Considering these men more attentively, I found that the great body was composed of farmers, artificers, merchants, all professions useful to society; and that the little group was made up of priests of every order, of financiers, of nobles, of men in livery, of commanders of armies; in a word, of the civil, military, and religious agents of government.
These two bodies being assembled face to face, and regarding each other with astonishment, I saw indignation and rage arising in one side, and a sort of panic in the other. And the large body said to the little one: Why are you separated from us? Are you not of our number?
No, replied the group; you are the people; we are a privileged class, who have our laws, customs, and rights, peculiar to ourselves.
PEOPLE.--And what labor do you perform in our society?
PRIVILEGED CLASS.--None; we are not made to work.
PEOPLE.--How, then, have you acquired these riches?
PRIVILEGED CLASS.--By taking the pains to govern you.

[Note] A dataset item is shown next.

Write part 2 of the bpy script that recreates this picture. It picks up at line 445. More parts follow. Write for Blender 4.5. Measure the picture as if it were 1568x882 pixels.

PEOPLE.--What! is this what you call governing? We toil and you enjoy! we produce and you dissipate! Wealth proceeds from us, and you absorb it. Privileged men! class who are not the people; form a nation apart, and govern yourselves.*
* This dialogue between the people and the indolent classes, is applicable to every society; it contains the seeds of all the political vices and disorders that prevail, and which may thus be defined: Men who do nothing, and who devour the substance of others; and men who arrogate to themselves particular rights and exclusive privileges of wealth and indolence. Compare the Mamlouks of Egypt, the nobility of Europe, the Nairs of India, the Emirs of Arabia, the patricians of Rome, the Christian clergy, the Imans, the Bramins, the Bonzes, the Lamas, etc., etc., and you will find in all the same characteristic feature:--Men living in idleness at the expense of those who labor.